Publicado em 01.11.2012
Por Guilherme Lima Moura
Enquanto eu servia o jantar aos meus filhos, minha caçula entre as meninas, na época com quatro anos, dirigiu-me uma pergunta. Respondi sem paciência: “Filha, se você já sabe a resposta, por que está perguntando de novo?”. Essa minha indagação, por sua vez, cumpria mera função retórica porque eu não tinha a menor intenção de levar adiante aquele diálogo. Era mais uma espécie de reclamação.
Ela então me olhou com firmeza e voltou à carga, usando uma entonação típica de quem está a falar o óbvio: “Pai, eu sei a resposta. Mas eu gosto de ouvir você dizer!”. Talheres à mão, parei o que fazia como uma estátua e engoli seco. Dei-me conta, naquele momento, de que havia uma tarefa de pai a ser feita ali mais importante do que servir a comida: ouvir minha filha.
Quanta sabedoria a dela. Minha menina não me pedia uma informação. Não me perguntava sobre o significado das coisas. Ela queria, simplesmente, que eu lhe dissesse de novo o que já havia lhe dito antes, porque ela já havia percebido, na sua intuição de criança, a profundidade filosófica proposta por um sujeito brilhante, chamado John Austin: todo dizer é um fazer.
Por isso, a repetição da pergunta era absolutamente cabível. Era mesmo natural e necessária, do mesmo modo que ocorre com o afago que marca as relações amorosas: tem que ser cotidiano, tem que ser sempre. Não basta abraçar, beijar e cheirar uma vez quem a gente ama. Não basta que seja de vez em quando. O abraço, o beijo, o cheiro não são maneiras de informarmos que amamos. São maneiras de amarmos.
O mesmo ocorre na linguagem. Vivemos na linguagem, especialmente nessa experiência fantástica e tão humana que é a conversa. É na conversa que acolhemos o outro porque quando o escutamos dizemos a ele que ele é importante. Que toda história que ele nos conta é especial porque, sendo parte dele, é também parte nossa.

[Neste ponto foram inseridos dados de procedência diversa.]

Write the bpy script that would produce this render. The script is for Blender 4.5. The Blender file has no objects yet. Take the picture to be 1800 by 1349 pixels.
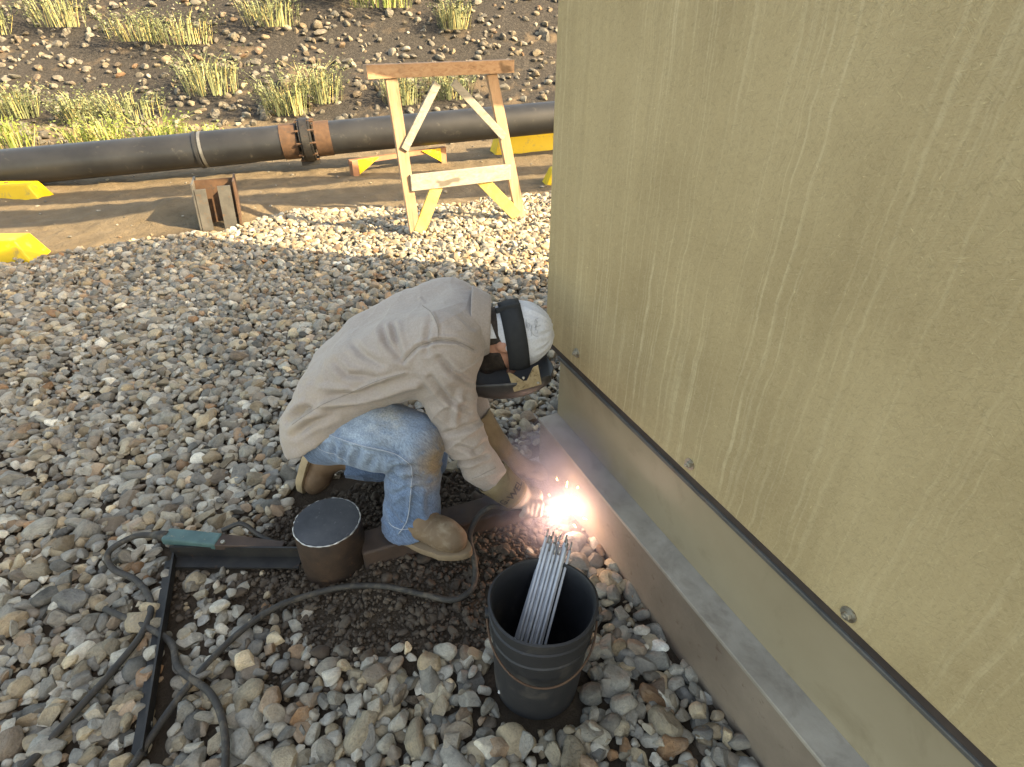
import bpy, bmesh, math, random
import numpy as np
from mathutils import Vector, Matrix, Quaternion

random.seed(7)
rng = np.random.default_rng(11)
SC = bpy.context.scene
COL = SC.collection
R = math.radians

# ------------------------------------------------------------------ camera
CAM_H, PITCH, FPX = 1.55, R(33.2), 990.0 / 1800.0
cam_data = bpy.data.cameras.new('camera')
cam_data.sensor_width = 36.0
cam_data.lens = 36.0 * FPX
cam_data.clip_start, cam_data.clip_end = 0.02, 600.0
cam = bpy.data.objects.new('camera', cam_data)
COL.objects.link(cam)
cam.location = (0, 0, CAM_H)
cam.rotation_euler = (R(90) - PITCH, 0, 0)
SC.camera = cam

# ------------------------------------------------------------------ sky, sun, exposure
SUN_TO = Vector((0.954, -0.30, 0.568)).normalized()
SUN_EL = math.asin(SUN_TO.z)
world = bpy.data.worlds.new('World')
SC.world = world
world.use_nodes = True
wn = world.node_tree
sky = wn.nodes.new('ShaderNodeTexSky')
sky.sky_type = 'NISHITA'
sky.sun_disc = False
sky.sun_elevation = SUN_EL
sky.sun_rotation = math.atan2(SUN_TO.x, SUN_TO.y)
sky.altitude = 620
sky.air_density = 1.0
sky.dust_density = 3.0
sky.ozone_density = 0.6
bgn = wn.nodes['Background']
bgn.inputs['Strength'].default_value = 0.14
wn.links.new(sky.outputs[0], bgn.inputs['Color'])
sun_d = bpy.data.lights.new('sun', 'SUN')
sun_d.energy = 3.2
sun_d.angle = R(0.53)
sun_d.color = (1.0, 0.90, 0.74)
sun = bpy.data.objects.new('sun', sun_d)
COL.objects.link(sun)
sun.rotation_euler = SUN_TO.to_track_quat('Z', 'Y').to_euler()
SC.view_settings.view_transform = 'Standard'
SC.view_settings.look = 'None'
SC.view_settings.exposure = 2.45
SC.view_settings.use_white_balance = True          # the phone balanced for the open shade
SC.view_settings.white_balance_temperature = 9600
SC.view_settings.white_balance_tint = 9
SC.view_settings.gamma = 1.0
SC.view_settings.use_curve_mapping = False
SC.cycles.max_bounces = 8
SC.cycles.volume_bounces = 0
SC.cycles.use_denoising = True
SC.cycles.sample_clamp_indirect = 6.0

# ------------------------------------------------------------------ helpers
def tag(o, label=None, cat=None, group=None, kind=None):
    if label: o['label'] = label
    if cat: o['category'] = cat
    if group: o['group'] = group
    if kind: o['kind'] = kind
    return o

def empty(name, loc=(0, 0, 0)):
    o = bpy.data.objects.new(name, None)
    COL.objects.link(o)
    o.location = loc
    o.empty_display_size = 0.05
    bpy.context.view_layer.update()
    return o

def link(name, me, mat, parent=None):
    o = bpy.data.objects.new(name, me)
    COL.objects.link(o)
    if mat is not None and len(me.materials) == 0:
        me.materials.append(mat)
    if parent is not None:
        o.parent = parent
        o.matrix_parent_inverse = parent.matrix_world.inverted()
    return o

def mesh_from(verts, faces, smooth=False):
    me = bpy.data.meshes.new('m')
    me.from_pydata([tuple(map(float, v)) for v in verts], [], [tuple(map(int, f)) for f in faces])
    if smooth:
        me.polygons.foreach_set('use_smooth', [True] * len(me.polygons))
    me.update()
    return me

def np_mesh(V, Fq, smooth=True):
    """fast mesh from numpy verts (n,3) and faces (m,k)"""
    me = bpy.data.meshes.new('m')
    V = np.asarray(V, np.float32); Fq = np.asarray(Fq, np.int32)
    k = Fq.shape[1]
    me.vertices.add(len(V)); me.vertices.foreach_set('co', V.ravel())
    me.loops.add(Fq.size); me.loops.foreach_set('vertex_index', Fq.ravel())
    me.polygons.add(len(Fq))
    me.polygons.foreach_set('loop_start', np.arange(0, Fq.size, k, dtype=np.int32))
    me.polygons.foreach_set('loop_total', np.full(len(Fq), k, np.int32))
    if smooth:
        me.polygons.foreach_set('use_smooth', np.ones(len(Fq), bool))
    me.update(calc_edges=True)
    return me

class MB:
    """collects shapes into one mesh"""
    def __init__(s): s.v = []; s.f = []
    def add(s, V, Fc):
        n = len(s.v); s.v += [tuple(v) for v in V]; s.f += [tuple(i + n for i in f) for f in Fc]; return s
    def hexa(s, c8):
        return s.add(c8, [(0, 3, 2, 1), (4, 5, 6, 7), (0, 1, 5, 4), (1, 2, 6, 5), (2, 3, 7, 6), (3, 0, 4, 7)])
    def box(s, o, ax, ay, az):
        o, ax, ay, az = map(Vector, (o, ax, ay, az))
        return s.hexa([o, o + ax, o + ax + ay, o + ay, o + az, o + ax + az, o + ax + ay + az, o + ay + az])
    def beam(s, a, b, w, h, up=(0, 0, 1)):
        a, b, up = Vector(a), Vector(b), Vector(up)
        d = (b - a).normalized(); sx = d.cross(up).normalized(); u = sx.cross(d).normalized()
        return s.box(a - sx * w / 2 - u * h / 2, b - a, sx * w, u * h)
    def tube(s, pts, rad, n=10, cap=True):
        pts = [Vector(p) for p in pts]
        rads = rad if isinstance(rad, (list, tuple)) else [rad] * len(pts)
        t0 = (pts[1] - pts[0]).normalized()
        up = Vector((0, 0, 1)) if abs(t0.z) < .9 else Vector((1, 0, 0))
        nx = t0.cross(up).normalized()
        V = []; Fc = []
        for i, p in enumerate(pts):
            t = ((pts[min(i + 1, len(pts) - 1)] - pts[max(i - 1, 0)])).normalized()
            nx = (nx - t * nx.dot(t)).normalized(); ny = t.cross(nx)
            for k in range(n):
                a = 2 * math.pi * k / n
                V.append(p + (nx * math.cos(a) + ny * math.sin(a)) * rads[i])
        for i in range(len(pts) - 1):
            for k in range(n):
                Fc.append((i * n + k, i * n + (k + 1) % n, (i + 1) * n + (k + 1) % n, (i + 1) * n + k))
        if cap:
            Fc.append(tuple(reversed(range(n)))); Fc.append(tuple((len(pts) - 1) * n + k for k in range(n)))
        return s.add(V, Fc)
    def prism(s, poly, off):
        off = Vector(off); P = [Vector(p) for p in poly]; n = len(P)
        return s.add(P + [p + off for p in P], [tuple(reversed(range(n))), tuple(range(n, 2 * n))] +
                     [(i, (i + 1) % n, n + (i + 1) % n, n + i) for i in range(n)])
    def build(s, name, mat, parent=None, smooth=False, bevel=0.0, seg=2, auto=None):
        me = mesh_from(s.v, s.f, smooth)
        bm = bmesh.new(); bm.from_mesh(me); bmesh.ops.recalc_face_normals(bm, faces=bm.faces)
        if bevel > 0:
            bmesh.ops.bevel(bm, geom=list(bm.edges), offset=bevel, segments=seg, affect='EDGES', profile=.5, clamp_overlap=True)
        bm.to_mesh(me); bm.free()
        if auto is not None:
            me.polygons.foreach_set('use_smooth', [True] * len(me.polygons))
            me.set_sharp_from_angle(angle=R(auto))
        return link(name, me, mat, parent)

def catmull(P, n=8):
    P = [Vector(p) for p in P]
    Q = [P[0] * 2 - P[1]] + P + [P[-1] * 2 - P[-2]]
    out = []
    for i in range(1, len(Q) - 2):
        a, b, c, d = Q[i - 1], Q[i], Q[i + 1], Q[i + 2]
        for k in range(n):
            t = k / n
            out.append(.5 * ((2 * b) + (c - a) * t + (2 * a - 5 * b + 4 * c - d) * t * t + (3 * b - a - 3 * c + d) * t ** 3))
    out.append(P[-1])
    return out

# value noise for terrain (numpy)
_perm = rng.random((256, 256)).astype(np.float32)
def vnoise(x, y, s):
    x = np.asarray(x) / s + 100.3; y = np.asarray(y) / s + 57.7
    xi = np.floor(x).astype(int); yi = np.floor(y).astype(int)
    fx = x - xi; fy = y - yi
    fx = fx * fx * (3 - 2 * fx); fy = fy * fy * (3 - 2 * fy)
    g = lambda i, j: _perm[i & 255, j & 255]
    return (g(xi, yi) * (1 - fx) + g(xi + 1, yi) * fx) * (1 - fy) + (g(xi, yi + 1) * (1 - fx) + g(xi + 1, yi + 1) * fx) * fy

def sstep(a, b, x):
    t = np.clip((x - a) / (b - a), 0, 1)
    return t * t * (3 - 2 * t)

# ------------------------------------------------------------------ materials
def new_mat(name):
    m = bpy.data.materials.new(name); m.use_nodes = True
    nt = m.node_tree
    return m, nt, nt.nodes['Principled BSDF']

def N(nt, t, **kw):
    n = nt.nodes.new(t)
    for k, v in kw.items():
        if k in n.inputs: n.inputs[k].default_value = v
        else: setattr(n, k, v)
    return n

def ramp(nt, fac, stops):
    r = nt.nodes.new('ShaderNodeValToRGB')
    e = r.color_ramp.elements
    while len(e) < len(stops): e.new(0.5)
    for i, (p, c) in enumerate(stops):
        e[i].position = p; e[i].color = (*c, 1) if len(c) == 3 else c
    nt.links.new(fac, r.inputs[0])
    return r.outputs[0]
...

Portanto, ouvir as histórias (e as estórias) de quem a gente ama é uma das formas mais especiais de amá-lo ou amá-la. Especialmente quando se trata de nossos filhos. Mas não é apenas fazer uma cara de paisagem e balançar a cabeça. Não é apenas dizer “Sei, sei...”. É escutar de verdade. Rir das besteiras, perguntar, valorizar a narrativa. Interessar-se! E, quem sabe, orientá-los, aconselhá-los, educá-los. Quem sabe, conhecê-los.
E só ouvindo-os de verdade faremos do nosso dizer um fazer verdadeiro porque é também no ouvir e no falar que cuidamos deles. É preciso apreciar suas conquistas, dizer-lhes o quão são especiais, ajudá-los a refletir ante os seus dilemas, apoiá-los nos seus enfrentamentos, informá-los de que tudo está ao alcance de suas mãos. É preciso estarmos abertos sempre para ouvi-los porque, se não estivermos disponíveis para as “besteiras” do dia a dia, como estaremos para as grandes questões?

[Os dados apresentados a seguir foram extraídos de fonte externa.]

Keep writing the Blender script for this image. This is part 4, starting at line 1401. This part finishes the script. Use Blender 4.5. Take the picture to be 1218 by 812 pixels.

O fazer-se pai/mãe, então, ocorre cotidianamente na conversação. Não há convivência sem conversa, de tal modo que é só “conversando que a gente se entende”. É só conversando que a gente (com)partilha. Não conversar com nossos filhos é uma forma de negá-los. É uma forma de excluí-los das nossas vidas sutilmente, um pouco a cada dia. É uma forma de, parafraseando Luiz Schettini, fazer pior do que matar: é deixar morrer devagar todo dia por inanição. No nosso caso, não matamos a criança, mas matamos o filho. Porque, sem a atitude adotiva que se expressa na conversação amorosa, não há filhos... nem pais.

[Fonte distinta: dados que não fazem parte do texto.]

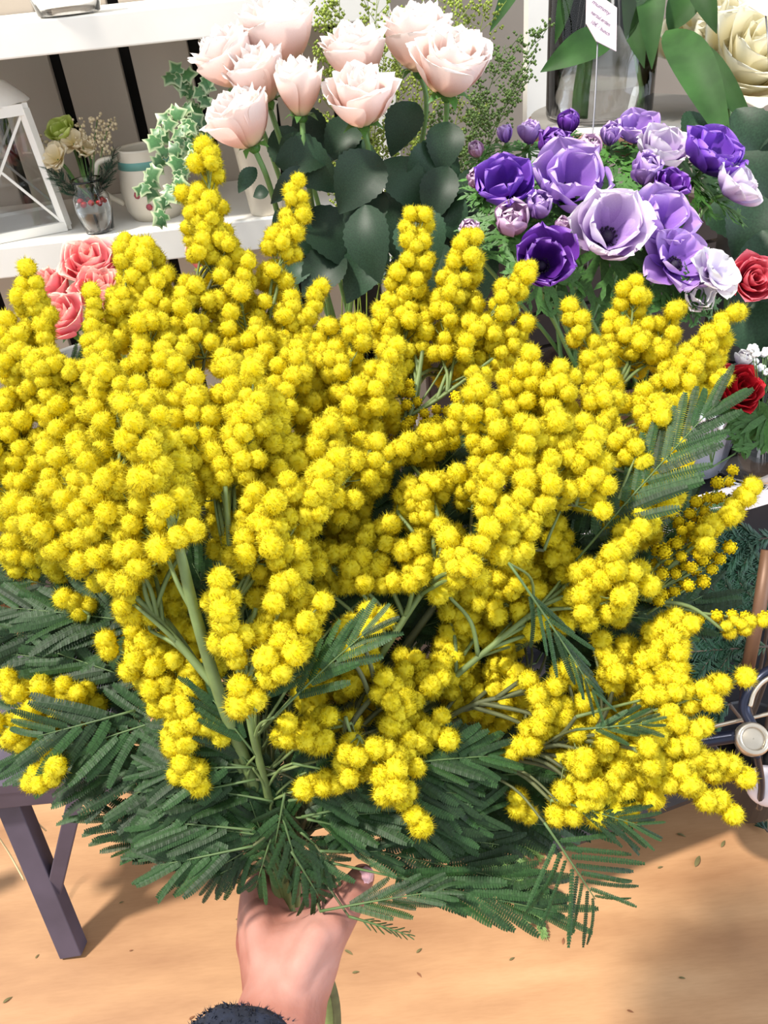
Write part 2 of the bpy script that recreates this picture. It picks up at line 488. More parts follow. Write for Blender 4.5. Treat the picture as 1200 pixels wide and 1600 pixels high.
t0 = at_z(-120, 1230, 0.40); t1 = at_z(150, 1206, 0.40)
dd = (t1 - t0).normalized(); nn = Vector((-dd.y, dd.x, 0))
mb = MB(); mb.box((t0 + t1) / 2 + nn * 0.16 + Vector((0, 0, 0.0)), ((t1 - t0).length, 0.36, 0.02), Matrix((dd, nn, Vector((0, 0, 1)))).transposed())
mb.build('table_top', M['trestle'], tr, False)
f2 = ft + dd * -0.55; t2 = tp + dd * -0.3
barp('leg', f2, t2, 0.042, 0.034, M['trestle'], tr, (0, 1, 0))
f3 = ft + nn * 0.36 - dd * 0.02; t3 = tp + nn * 0.3
barp('leg', f3, t3, 0.042, 0.034, M['trestle'], tr, (0, 1, 0))
# loose raffia strands by the leg
M['raffia'] = plain('raffia', srgb(225, 205, 160), 0.6, 0.1, 30)
for lab, pp in (('pale raffia strand hanging beside the trestle leg', [(30, 1262, .30), (50, 1278, .26), (72, 1298, .2)]),
                ('pale raffia strand looped below the trestle leg', [(-4, 1305, .2), (16, 1336, .15), (38, 1376, .10)])):
    mb = MB(); mb.tube(bez([at_z(*q) for q in pp]), 0.0016, 5)
    tag(mb.build('raffia_strand', M['raffia']), lab, 'strand')
# ================================================================== mimosa
def fluff_mesh(seed, nf=420, core=0.80):
    rg = random.Random(seed)
    bm = bmesh.new(); bmesh.ops.create_icosphere(bm, subdivisions=3, radius=core)
    mb = MB()
    for v in bm.verts: mb.vert(v.co * rg.uniform(0.86, 1.16), 0.0)
    for f in bm.faces: mb.face(*[v.index for v in f.verts])
    bm.free()
    ga = math.pi * (3 - math.sqrt(5))
    for i in range(nf):
        z = 1 - 2 * (i + 0.5) / nf; r = math.sqrt(1 - z * z); a = i * ga + rg.uniform(-.2, .2)
        d = Vector((r * math.cos(a), r * math.sin(a), z + rg.uniform(-.05, .05))).normalized()
        s = d.orthogonal().normalized(); s.rotate(Quaternion(d, rg.uniform(0, 6.28)))
        tip = (d + Vector((rg.uniform(-1, 1), rg.uniform(-1, 1), rg.uniform(-1, 1))) * 0.10) * rg.uniform(0.90, 1.24)
        w = 0.042
        mb.face(mb.vert(d * (core - 0.06) - s * w), mb.vert(d * (core - 0.06) + s * w), mb.vert(tip))
    return mb.mesh('blossom', M['bloom'])
FLUFF = [fluff_mesh(s) for s in range(5)]
def bud_mesh(seed):
    rg = random.Random(seed)
    mb = MB(); mb.ball((0, 0, 0), 0.8, 8, 6)
    ga = math.pi * (3 - math.sqrt(5))
    for i in range(26):
        z = 1 - 2 * (i + 0.5) / 26; r = math.sqrt(1 - z * z)
        mb.ball(Vector((r * math.cos(i * ga), r * math.sin(i * ga), z)) * 0.84, 0.19, 4, 3)
    return mb.mesh('bud', M['bud'])
BUD = [bud_mesh(s) for s in range(2)]

def pinna_mesh(kind):
    mb = MB(); N = 26
    def spine(x):
        if kind == 0: return Vector((x, 0, -0.05 * x * x))
        if kind == 1: return Vector((x, 0.10 * x * x, -0.16 * x * x))
        if kind == 2: return Vector((x, -0.06 * x * x, -0.02 * x))
        return Vector((x * 0.97, 0.02 * math.sin(5 * x), -0.28 * x ** 2.4))
    rows = [(mb.vert(spine(i / 8) + Vector((0, 0.006, 0.003))), mb.vert(spine(i / 8) + Vector((0, -0.006, 0.003)))) for i in range(9)]
    for a, b in zip(rows, rows[1:]): mb.face(a[0], a[1], b[1], b[0])
    for i in range(N):
        x = 0.05 + 0.95 * i / N
        L = 0.062 * (math.sin(math.pi * min(1, 0.12 + 0.9 * (1 - abs(2 * (x - 0.45)) ** 2.2) * 0.5 + 0.0)) ** 0.6 + 0.12)
        p = spine(x); q = spine(min(1, x + 0.036))
        for sg in (-1, 1):
            tip = p + Vector((0.035, sg * L, -0.012 + 0.006 * ((i % 3) - 1)))
            t2 = p + Vector((0.012 + 0.030, sg * L * 0.8, -0.010))
            mb.face(mb.vert(p), mb.vert(p + Vector((0.012, sg * L * 0.90, -0.010))), mb.vert(tip + Vector((0.007, 0, 0))), mb.vert(q))
    return mb.mesh('pinna', M['pinna'])
PINNA = [pinna_mesh(k) for k in range(4)]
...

Naquele jantar, quando eu parei num susto, só deu tempo de respirar fundo e de pensar: “Quatro anos!”. Olhei nos olhos dela. “Diga, filha. Você tem razão. Pergunte de novo. Papai vai responder”. Entre o ouvir e o dizer, naquele instante eu pude mais uma vez reconhecê-la como alguém que existe individualmente, mas que só se realiza no encontro afetivo com o outro. Alguém que existe como filha na medida em que tem o pai e a mãe pra conversar.
Foi então que, em volta da grande mesa, enquanto comíamos todos na bagunça sorridente de sempre, eu disse à minha filha − de novo! − tudo aquilo que ela queria e precisava ouvir de mim naquela noite.